Traditional and Roth IRA Contribution Limits

Individual Retirement Arrangements (IRAs) have various qualifying factors and restrictions, and not all IRA contributions are tax-deductible. For 2013, the maximum contribution taxpayers can make to either their traditional or Roth IRA is less than $5,500 or the taxable compensation for the year. For those taxpayers who are 50 years old or older, the maximum contribution limit is $6,500. This limitation does not apply to rollover contributions.

Contribution limits can change every year, so taxpayers are advised to check the IRS website for each year’s contribution limits. For Roth IRAs, taxpayers should also consider their filing status and income, as it affects their contribution limit.

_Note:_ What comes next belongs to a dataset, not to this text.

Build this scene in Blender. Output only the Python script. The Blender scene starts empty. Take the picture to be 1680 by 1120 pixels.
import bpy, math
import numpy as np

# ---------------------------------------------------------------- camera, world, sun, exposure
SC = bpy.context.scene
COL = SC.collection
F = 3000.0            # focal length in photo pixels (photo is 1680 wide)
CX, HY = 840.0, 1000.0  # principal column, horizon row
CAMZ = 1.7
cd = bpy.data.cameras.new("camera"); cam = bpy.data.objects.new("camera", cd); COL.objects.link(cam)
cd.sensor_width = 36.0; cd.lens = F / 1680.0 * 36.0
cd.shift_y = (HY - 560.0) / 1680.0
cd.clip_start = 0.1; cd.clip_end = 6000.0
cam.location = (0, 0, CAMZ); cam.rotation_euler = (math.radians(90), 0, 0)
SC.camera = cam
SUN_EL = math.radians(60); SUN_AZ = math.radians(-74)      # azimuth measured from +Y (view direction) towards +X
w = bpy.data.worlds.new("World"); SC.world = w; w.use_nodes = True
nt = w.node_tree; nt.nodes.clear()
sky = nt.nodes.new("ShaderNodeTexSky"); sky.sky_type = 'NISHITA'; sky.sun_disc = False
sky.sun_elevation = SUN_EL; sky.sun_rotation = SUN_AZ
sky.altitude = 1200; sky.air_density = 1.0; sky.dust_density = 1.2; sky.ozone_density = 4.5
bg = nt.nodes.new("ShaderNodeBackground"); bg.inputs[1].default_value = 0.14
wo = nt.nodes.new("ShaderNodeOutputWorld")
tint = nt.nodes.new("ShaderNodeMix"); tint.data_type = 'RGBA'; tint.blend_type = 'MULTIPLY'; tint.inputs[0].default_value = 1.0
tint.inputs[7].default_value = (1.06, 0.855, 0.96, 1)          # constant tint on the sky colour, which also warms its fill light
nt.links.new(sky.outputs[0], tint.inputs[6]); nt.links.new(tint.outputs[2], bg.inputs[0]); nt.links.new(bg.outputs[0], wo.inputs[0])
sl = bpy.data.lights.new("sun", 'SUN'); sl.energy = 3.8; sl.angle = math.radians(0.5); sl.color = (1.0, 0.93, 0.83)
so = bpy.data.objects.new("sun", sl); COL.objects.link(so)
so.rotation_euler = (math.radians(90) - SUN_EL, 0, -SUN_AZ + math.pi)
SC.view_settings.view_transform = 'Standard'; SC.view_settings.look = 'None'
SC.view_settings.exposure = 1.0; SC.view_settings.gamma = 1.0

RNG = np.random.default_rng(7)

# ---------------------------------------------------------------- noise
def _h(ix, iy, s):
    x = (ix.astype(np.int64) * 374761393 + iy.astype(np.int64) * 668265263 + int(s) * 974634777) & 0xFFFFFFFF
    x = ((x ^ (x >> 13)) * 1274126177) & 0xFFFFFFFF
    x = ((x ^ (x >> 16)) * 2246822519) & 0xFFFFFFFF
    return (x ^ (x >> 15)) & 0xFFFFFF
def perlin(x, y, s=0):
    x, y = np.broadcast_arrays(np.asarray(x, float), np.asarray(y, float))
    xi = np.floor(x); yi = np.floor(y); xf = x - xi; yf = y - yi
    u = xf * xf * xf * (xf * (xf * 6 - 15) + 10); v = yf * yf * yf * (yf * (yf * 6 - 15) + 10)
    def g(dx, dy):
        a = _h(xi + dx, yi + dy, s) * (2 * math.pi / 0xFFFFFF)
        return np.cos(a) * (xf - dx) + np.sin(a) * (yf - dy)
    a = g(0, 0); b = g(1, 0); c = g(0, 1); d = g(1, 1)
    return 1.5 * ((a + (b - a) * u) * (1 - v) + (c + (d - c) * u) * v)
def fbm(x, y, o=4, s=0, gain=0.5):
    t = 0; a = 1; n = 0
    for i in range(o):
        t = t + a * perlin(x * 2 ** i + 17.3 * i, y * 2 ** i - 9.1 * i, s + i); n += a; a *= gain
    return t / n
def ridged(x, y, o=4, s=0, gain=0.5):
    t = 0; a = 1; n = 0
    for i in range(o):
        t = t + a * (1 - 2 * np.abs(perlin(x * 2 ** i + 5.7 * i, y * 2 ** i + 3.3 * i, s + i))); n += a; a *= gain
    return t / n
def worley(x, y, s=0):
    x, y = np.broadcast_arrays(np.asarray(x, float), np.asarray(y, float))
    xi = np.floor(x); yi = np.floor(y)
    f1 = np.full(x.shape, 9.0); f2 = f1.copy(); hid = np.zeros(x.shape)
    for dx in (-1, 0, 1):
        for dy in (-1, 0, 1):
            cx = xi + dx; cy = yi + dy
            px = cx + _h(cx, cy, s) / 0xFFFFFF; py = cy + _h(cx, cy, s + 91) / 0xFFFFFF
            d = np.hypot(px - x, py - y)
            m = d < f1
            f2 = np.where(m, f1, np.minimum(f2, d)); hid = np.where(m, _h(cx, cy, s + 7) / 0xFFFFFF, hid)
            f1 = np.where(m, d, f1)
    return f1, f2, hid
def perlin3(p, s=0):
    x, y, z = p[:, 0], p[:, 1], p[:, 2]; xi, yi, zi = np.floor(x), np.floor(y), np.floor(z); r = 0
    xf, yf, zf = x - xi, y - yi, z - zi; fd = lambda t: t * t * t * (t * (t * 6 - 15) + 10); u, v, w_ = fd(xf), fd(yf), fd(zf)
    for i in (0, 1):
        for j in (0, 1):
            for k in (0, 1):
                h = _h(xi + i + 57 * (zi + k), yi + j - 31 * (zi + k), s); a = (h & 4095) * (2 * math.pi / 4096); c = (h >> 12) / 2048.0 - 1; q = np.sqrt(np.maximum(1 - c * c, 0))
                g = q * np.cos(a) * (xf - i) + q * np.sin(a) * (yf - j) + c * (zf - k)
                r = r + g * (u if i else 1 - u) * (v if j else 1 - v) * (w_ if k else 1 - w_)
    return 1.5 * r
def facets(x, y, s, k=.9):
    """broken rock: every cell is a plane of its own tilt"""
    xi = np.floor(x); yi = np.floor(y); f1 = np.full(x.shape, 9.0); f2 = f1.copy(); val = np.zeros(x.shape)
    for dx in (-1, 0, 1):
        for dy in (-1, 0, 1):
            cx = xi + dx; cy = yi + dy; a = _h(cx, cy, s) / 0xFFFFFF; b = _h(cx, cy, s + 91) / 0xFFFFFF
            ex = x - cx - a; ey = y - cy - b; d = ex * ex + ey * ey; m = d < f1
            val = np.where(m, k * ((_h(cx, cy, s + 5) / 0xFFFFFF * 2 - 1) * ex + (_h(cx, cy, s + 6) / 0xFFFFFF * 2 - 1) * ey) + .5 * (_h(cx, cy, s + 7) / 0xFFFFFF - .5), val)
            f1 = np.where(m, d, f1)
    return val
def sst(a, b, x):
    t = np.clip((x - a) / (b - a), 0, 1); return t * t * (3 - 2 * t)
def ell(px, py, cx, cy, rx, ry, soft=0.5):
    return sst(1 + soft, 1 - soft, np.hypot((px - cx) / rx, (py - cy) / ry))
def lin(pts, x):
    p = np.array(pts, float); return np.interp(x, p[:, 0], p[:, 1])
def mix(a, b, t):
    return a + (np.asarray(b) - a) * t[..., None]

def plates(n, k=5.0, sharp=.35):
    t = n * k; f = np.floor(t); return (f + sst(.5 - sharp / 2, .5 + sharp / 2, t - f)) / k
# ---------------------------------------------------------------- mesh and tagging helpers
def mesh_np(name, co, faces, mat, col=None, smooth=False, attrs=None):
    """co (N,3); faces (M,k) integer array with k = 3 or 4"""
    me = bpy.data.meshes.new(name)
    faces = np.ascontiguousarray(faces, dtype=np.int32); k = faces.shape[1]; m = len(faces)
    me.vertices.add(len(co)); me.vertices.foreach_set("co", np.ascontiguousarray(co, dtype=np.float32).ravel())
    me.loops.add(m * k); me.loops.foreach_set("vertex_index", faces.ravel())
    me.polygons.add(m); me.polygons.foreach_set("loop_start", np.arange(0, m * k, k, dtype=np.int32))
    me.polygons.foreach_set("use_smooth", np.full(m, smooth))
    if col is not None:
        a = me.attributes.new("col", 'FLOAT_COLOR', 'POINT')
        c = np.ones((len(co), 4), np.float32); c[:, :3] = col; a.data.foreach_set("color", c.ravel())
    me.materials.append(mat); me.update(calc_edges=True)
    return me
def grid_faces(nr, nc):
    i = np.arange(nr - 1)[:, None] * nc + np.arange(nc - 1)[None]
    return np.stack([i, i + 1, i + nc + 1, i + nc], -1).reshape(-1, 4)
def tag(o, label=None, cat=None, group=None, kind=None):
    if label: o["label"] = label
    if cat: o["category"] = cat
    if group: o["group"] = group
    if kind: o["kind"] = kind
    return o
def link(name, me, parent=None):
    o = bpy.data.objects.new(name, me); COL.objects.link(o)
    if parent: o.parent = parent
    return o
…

Taxpayers who have other retirement plans through their employer or business can make contributions to their IRAs, but it will not be tax-deductible. In case of joint filing, if neither spouse is making contributions to other retirement plans from work, all the contributions are tax deductible. A spouse can make a contribution to IRA even if only the other one has taxable compensation.

Regular contributions to traditional IRAs can only be made until a taxpayer reaches 70½ years of age. Irregular contributions and rollover contributions can be made at any age to traditional or Roth IRAs.

Special Roth IRA Rules

Traditional IRAs and Roth IRAs share most rules, but Roth IRAs are subject to some special rules including:

  • Contributions to a Roth IRA are not deductible.
  • Qualified distributions are tax-free if all requirements are met.
  • Contributions to Roth IRAs can be made after 70½ years of age.
  • The account or annuity needs to be designated as a Roth IRA when it is set-up.

Taxpayers must also consider their filing status and income to see the maximum amount of contributions they can make to their Roth IRAs.

How to Set up an IRA

Taxpayers can set up an IRA with the following:

  • Bank or other financial institution
  • Life insurance company
  • Mutual fund
  • Stockbroker

Contributions made to traditional IRAs are generally not taxed until distributed. Contributions can be made any time of the year, but withdrawals should only be made after taxpayers have reached 70½ years of age if penalties need to be avoided.

If excess contributions have been made, taxpayers may withdraw the excess contributions before the due date of filing their tax returns, along with any income earned on the excess contribution.